Nevada Resorts Association spokeswoman Dawn Christensen said it’s an issue the organization is monitoring.

A boon to Southern Nevada

Despite pushback from local lawmakers, Laura Spanjian, Airbnb senior policy director for the Southwest, said home sharing could be a boon to the area.

Home sharing “brings an economic boost to small businesses and communities throughout the state,” Spanjian said in a January news release.

According to the report, the average Airbnb guest says 41 percent of their spending occurs in the neighborhood where they stay. And in 2019, Airbnb announced that it delivered $2 billion in tourist-related taxes to local governments. Airbnb hosts operating legally in Las Vegas and Henderson pay the same occupancy taxes as hotels.

Newkirk also saw value from Airbnb and similar platforms adding more rooms in the county, especially as the city gets ready to add more than 2 million square feet of convention space in 2020.

“We’ve been at hotel capacity,” he said. “And, while we have over 10,000 rooms projected to come online, many feel the convention center expansion and growth of Las Vegas as a sports betting mecca will fill those up.
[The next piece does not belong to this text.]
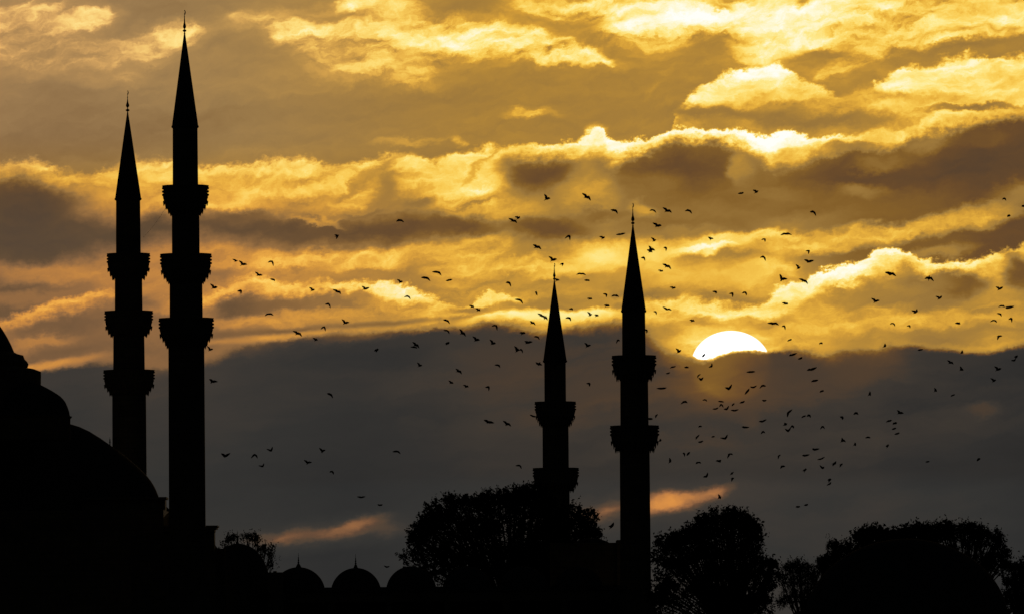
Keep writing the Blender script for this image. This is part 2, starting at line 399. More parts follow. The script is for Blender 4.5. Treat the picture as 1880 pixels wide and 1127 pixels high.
# ------------------------------------------------------------------ materials
def mat(name, col, rough=0.8, scale=1.0, amt=0.25, metal=0.0, brick=None):
    m = bpy.data.materials.new(name); m.use_nodes = True
    nt = m.node_tree; p = nt.nodes['Principled BSDF']
    p.inputs['Roughness'].default_value = rough
    p.inputs['Metallic'].default_value = metal
    p.inputs['Specular IOR Level'].default_value = 0.1
    tcn = nt.nodes.new('ShaderNodeTexCoord')
    nz = nt.nodes.new('ShaderNodeTexNoise'); nz.inputs['Scale'].default_value = scale; nz.inputs['Detail'].default_value = 6
    nt.links.new(tcn.outputs['Object'], nz.inputs['Vector'])
    r = nt.nodes.new('ShaderNodeValToRGB')
    r.color_ramp.elements[0].position = .3; r.color_ramp.elements[1].position = .7
    r.color_ramp.elements[0].color = [c * (1 - amt) for c in col] + [1]
    r.color_ramp.elements[1].color = [min(1, c * (1 + amt)) for c in col] + [1]
    nt.links.new(nz.outputs['Fac'], r.inputs[0])
    out = r.outputs[0]
    if brick:
        bt = nt.nodes.new('ShaderNodeTexBrick')
        bt.inputs['Scale'].default_value = brick
        bt.inputs['Mortar Size'].default_value = 0.012
        bt.inputs['Color2'].default_value = (.82, .82, .82, 1); bt.inputs['Color1'].default_value = (1, 1, 1, 1)
        bt.inputs['Mortar'].default_value = (.55, .55, .55, 1)
        mp = nt.nodes.new('ShaderNodeMapping'); mp.inputs['Rotation'].default_value = (rad(90), 0, 0)
        nt.links.new(tcn.outputs['Object'], mp.inputs[0]); nt.links.new(mp.outputs[0], bt.inputs['Vector'])
        mx = nt.nodes.new('ShaderNodeMix'); mx.data_type = 'RGBA'; mx.blend_type = 'MULTIPLY'; mx.inputs[0].default_value = 1
        nt.links.new(out, mx.inputs[6]); nt.links.new(bt.outputs[0], mx.inputs[7])
        out = mx.outputs[2]
    nt.links.new(out, p.inputs['Base Color'])
    bp = nt.nodes.new('ShaderNodeBump'); bp.inputs['Strength'].default_value = 0.3
    nt.links.new(nz.outputs['Fac'], bp.inputs['Height']); nt.links.new(bp.outputs[0], p.inputs['Normal'])
    return m


STONE = mat('limestone', (.30, .27, .22), .85, .6, .2, brick=.35)
CARVED = mat('carved_stone', (.30, .27, .22), .85, 1.5, .2)
LEAD = mat('lead_roofing', (.12, .125, .13), .85, .8, .2)
BRASS = mat('tarnished_brass', (.12, .09, .04), .7, 3.0, .2, metal=.4)
BARK = mat('bark', (.07, .055, .04), .95, 2.0, .3)
LEAF = mat('dark_foliage', (.045, .06, .025), .8, .5, .35)
DRY = mat('dry_autumn_foliage', (.06, .05, .025), .85, .5, .35)
PLUM = mat('dark_plumage', (.018, .018, .02), .6, 8.0, .2)
GRASS = mat('ground', (.03, .033, .02), .95, .03, .3)
WIRE = mat('steel_wire', (.05, .05, .05), .6, 4.0, .1)


# ------------------------------------------------------------------ helpers
def link(o, parent=None):
    C.objects.link(o)
    if parent: o.parent = parent
    return o


def thing(name, label, cat, loc, group=None, kind=None):
    o = bpy.data.objects.new(name, None); C.objects.link(o)
    o.location = loc; o.empty_display_size = 0.5
    o['label'] = label; o['category'] = cat
    if group: o['group'] = group
    if kind: o['kind'] = kind
    return o


def mesh(name, verts, faces, material, parent=None, smooth_faces=False, loc=None):
    me = bpy.data.meshes.new(name)
    me.from_pydata(verts, [], faces)
    me.materials.append(material)
    if smooth_faces: me.polygons.foreach_set('use_smooth', [True] * len(me.polygons))
    me.update()
    o = bpy.data.objects.new(name, me)
    if loc is not None: o.location = loc
    return link(o, parent)


class MB:
    def __init__(s): s.v = []; s.f = []

    def add(s, v, f):
        k = len(s.v); s.v += [tuple(p) for p in v]; s.f += [tuple(i + k for i in q) for q in f]; return s

    def lathe(s, prof, n=32, cx=0, cy=0, tooth=None, phase=0.0):
        """prof: (radius, z) from top to bottom; closed with caps; tooth(row) gives a scallop depth"""
        v = []; f = []
        for k, (r, z) in enumerate(prof):
            t = tooth(k) if tooth else 0
            for i in range(n):
                a = 2 * math.pi * (i + phase) / n
                rr = max(0.0005, r - (t if i % 2 else 0))
                v.append((cx + rr * math.cos(a), cy + rr * math.sin(a), z))
        for k in range(len(prof) - 1):
            for i in range(n):
                j = (i + 1) % n
                f.append((k * n + i, (k + 1) * n + i, (k + 1) * n + j, k * n + j))
        f.append(tuple(range(n))); f.append(tuple(reversed(range((len(prof) - 1) * n, len(prof) * n))))
        return s.add(v, f)

    def box(s, x0, x1, y0, y1, z0, z1):
        v = [(x0, y0, z0), (x1, y0, z0), (x1, y1, z0), (x0, y1, z0), (x0, y0, z1), (x1, y0, z1), (x1, y1, z1), (x0, y1, z1)]
        return s.add(v, [(3, 2, 1, 0), (4, 5, 6, 7), (0, 1, 5, 4), (1, 2, 6, 5), (2, 3, 7, 6), (3, 0, 4, 7)])

    def tube(s, pts, radii, n=6, flat=None):
        """tapered tube through pts"""
        v = []; f = []
        pts = [Vector(p) for p in pts]
        for k, p in enumerate(pts):
            d = (pts[min(k + 1, len(pts) - 1)] - pts[max(k - 1, 0)]).normalized()
            a = d.orthogonal().normalized() if flat is None else (flat - d * flat.dot(d)).normalized()
            c = d.cross(a).normalized()
            r = radii[k]
            ra, rc = (r, r) if not isinstance(r, tuple) else r
            for i in range(n):
                t = 2 * math.pi * i / n
                v.append(p + a * (ra * math.cos(t)) + c * (rc * math.sin(t)))
        for k in range(len(pts) - 1):
            for i in range(n):
                j = (i + 1) % n
                f.append((k * n + i, k * n + j, (k + 1) * n + j, (k + 1) * n + i))
        f.append(tuple(reversed(range(n)))); f.append(tuple(range((len(pts) - 1) * n, len(pts) * n)))
        return s.add(v, f)

    def build(s, name, material, parent=None, smooth_faces=False, loc=None):
        return mesh(name, s.v, s.f, material, parent, smooth_faces, loc)


# ------------------------------------------------------------------ ground, one sheet to the horizon
g = MB(); g.add([(-30000, -2000, 0), (30000, -2000, 0), (30000, 50000, 0), (-30000, 50000, 0)], [(0, 1, 2, 3)])
go = g.build('ground', GRASS); go['kind'] = 'structure'


# ------------------------------------------------------------------ minarets
def minaret(xpx, Y, fin, cone, shafts, balconies, xref, label, finial_kind='crescent'):
    """all measures in pixels of the photograph: fin = (tip, bulb_top, bulb, bulb_r, ball, ball_r), cone = (apex, base, r),
    shafts = [(top, r_top, bottom, r_bottom)], balconies = [(steps [(y, r)])]"""
    base = at(xref, 1000, Y)
    ax = Vector((base.x, base.y, 0))
    k = Y / F
    zz = lambda py: at(xpx(py), py, Y).z
    t = thing('minaret', label, 'minaret', ax, 'minarets of the mosque')
    # shaft pieces between the balconies, sixteen sided
    for q, (y0, r0, y1, r1) in enumerate(shafts):
        m = MB(); z0, z1 = zz(y0), (zz(y1) if y1 else 0.0)
        m.lathe([(r0 * k, z0), (r1 * k, z1)], 20, phase=.5)
        if y1 is None:      # flared stone foot
            m.lathe([(r1 * k * 1.12, 9.0), (r1 * k * 1.45, 6.2), (r1 * k * 1.5, 0)], 12)
        o = m.build('shaft', STONE, t)
    for steps in balconies:
        y0, r0 = steps[0]
        m = MB()
        prof = []
        st = steps[1:]
        # corbel of stalactite tiers under the floor slab
        yfl = st[0][0]
        prof.append((st[0][1] * k, zz(yfl)))
        fine = []
        for a in range(len(st) - 1):                       # every measured step is cut into two small tiers
            (ya, ra), (yb, rb) = st[a], st[a + 1]
            fine.append(((ya + yb) / 2, ra * .62 + rb * .38)); fine.append((yb, rb))
        pr = st[0][1]
        for (yy, rr) in fine:
            prof.append(((pr * .985) * k, zz(yy) + .05)); prof.append((rr * k, zz(yy)))
            pr = rr
        prof.append((pr * k, zz(st[-1][0] + 2)))
        m.lathe(prof, 64, tooth=lambda q: 0.09 if q > 0 else 0)
        # hanging stone drops round two of the tiers
        for (yy, rr) in fine[1::2]:
            nd = 30
            for i in range(nd):
                a = 2 * math.pi * i / nd
                c = rr * k + .12
                m.lathe([(.10, zz(yy) + .15), (.07, zz(yy) - .12), (.02, zz(yy) - .34 - (i % 2) * .1)], 5, c * math.cos(a), c * math.sin(a))
        bo = m.build('balcony', CARVED, t)
        # pierced parapet: panels between posts, three bead courses outside
        m = MB()
        zt, zb = zz(y0), zz(yfl)
        R = r0 * k
        m.lathe([(R - .22, zt + .02), (R + .04, zt), (R + .02, zt - .16), (R - .10, zt - .2), (R - .10, zb), (R - .34, zb), (R - .34, zt - .2)], 48)
        m.lathe([(R * .98, zb + .01), (R * .98, zb - .25)], 48)
        for c in range(3):
            z = zt - .32 - c * .40
            for i in range(44):
                a = 2 * math.pi * (i + .5 * (c % 2)) / 44
                x, y = (R - .02) * math.cos(a), (R - .02) * math.sin(a)
                m.lathe([(.02, z + .13), (.10, z + .06), (.10, z - .06), (.02, z - .13)], 5, x, y)
        m.build('parapet', CARVED, bo)
        # doorway on to the balcony is hidden behind the parapet
    # conical lead roof with its eaves ring
    ya, yb, rb = cone
    m = MB()
    n = 14
    prof = [(rb * k * (.035 + .965 * (i / n) ** 0.97), zz(ya + (yb - ya) * i / n)) for i in range(n + 1)]
    prof += [(rb * k * 1.06, zz(yb) - .03), (rb * k * 1.07, zz(yb) - .22), (rb * k * .96, zz(yb) - .38)]
    m.lathe(prof, 24)
    for i in range(24):                                     # standing seams of the lead sheets
        a = 2 * math.pi * i / 24
        m.tube([(rb * k * .10 * math.cos(a), rb * k * .10 * math.sin(a), zz(ya + (yb - ya) * .08)), (rb * k * math.cos(a), rb * k * math.sin(a), zz(yb))], [.035, .045], 4)
    m.build('spire_roof', LEAD, t)
    # finial
    tip, bt, bu, br, ba, bar = fin
    m = MB()
    zs = lambda y: zz(y)
    prof = [(.03, zs(tip)), (.035, zs(tip + (bt - tip) * .5)), (.075, zs(tip + (bt - tip) * .62)), (.04, zs(tip + (bt - tip) * .7)), (.06, zs(bt)), (br * k * .45, zs(bt + (bu - bt) * .45)), (br * k * .85, zs(bt + (bu - bt) * .8)), (br * k, zs(bu)),
            (br * k * .75, zs(bu + 2.2)), (.07, zs(bu + 3.2)), (.07, zs(ba - 3.0))]
    prof += [(bar * k * math.sin(math.pi * i / 6) + .05, zs(ba - 2.6 + 5.2 * i / 6)) for i in range(7)] + [(.12, zs(ya + 3))]
    m.lathe(prof, 12)
    fo = m.build('finial', BRASS, t, True)
    m = MB()                                               # small crescent, seen nearly edge on
    zc = zs(tip) + .10
    pts = []; rr = []
    for i in range(13):
        a = rad(-60 + 300 * i / 12) - rad(90) + rad(0)
        pts.append((.06 * math.cos(a) * .8 + .03, .24 * math.cos(a), zc + .24 * math.sin(a)))
        rr.append(.015 + .05 * math.sin(math.pi * i / 12))
    m.tube(pts, rr, 6)
    m.build('crescent', BRASS, fo)
    return t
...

Airbnb can help fill continued potential demand.”

The city’s weekend occupancy rate sits just under 95 percent, according to data from the Las Vegas Convention and Visitors Authority.

Continued growth

The Airbnb report listed five of the biggest weekends in 2019 for Airbnb travelers in Las Vegas, which brought more than 94,000 guests to Clark County and netted Airbnb hosts a combined $23.6 million.
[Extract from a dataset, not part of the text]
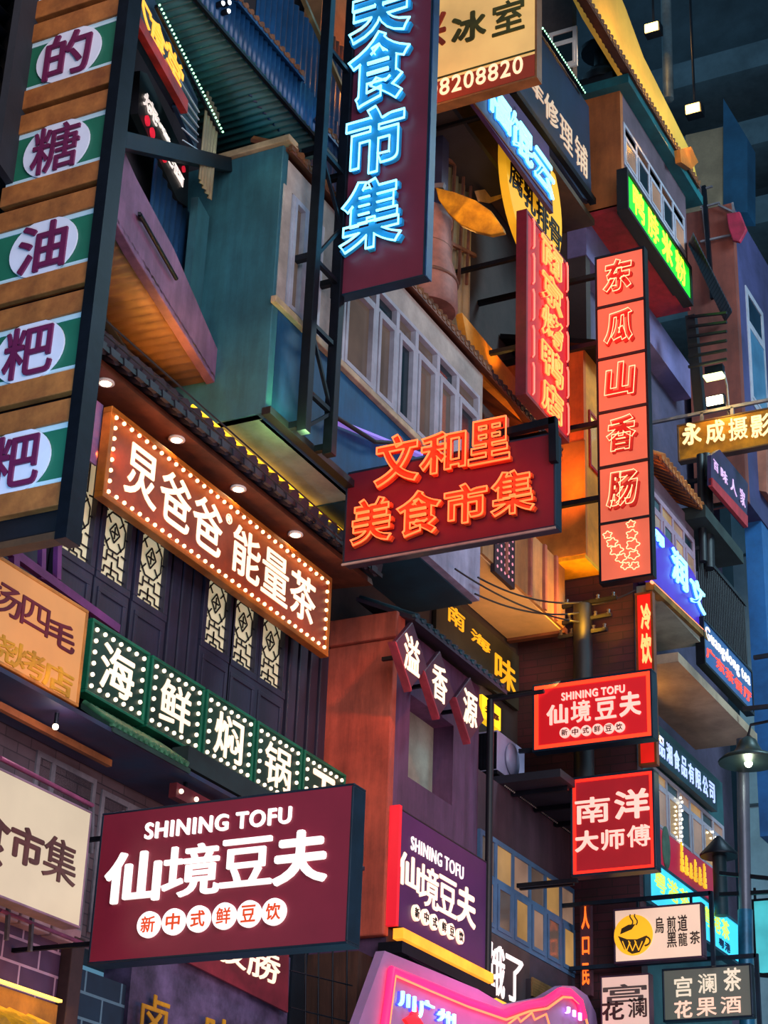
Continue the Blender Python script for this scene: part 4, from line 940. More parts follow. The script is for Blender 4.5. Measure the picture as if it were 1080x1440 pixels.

Those weekends include dates with the Electric Daisy Carnival and Life is Beautiful festivals, as well as the weekend following Christmas.

“These visitors have often been Airbnb users on visits to other cities,” Newkirk said. “It is second nature for them to pull up the app as part of their ‘where to stay’ search.”

Additionally, the absence of parking and resort fees helps make Airbnb prices competitive. Visitors can find attractive Airbnb accommodation near the Strip for $100 or less. Strip hotels often charge $100 to $200 before resort fees that can start in the $30 range.

Airbnb spokeswoman Mattie Zazueta said Airbnb listings offer perks many hotels don’t, including pet-friendly listings, full kitchens and the chance to “live like a local.”

The company expects even more visitors will turn toward these rentals in 2020, as the city welcomes the Raiders and continues to host large events and conventions.

“Short-term rentals will continue to play a pivotal role in meeting the demand for accommodations without the need for additional costly hotel construction,” Zazueta said.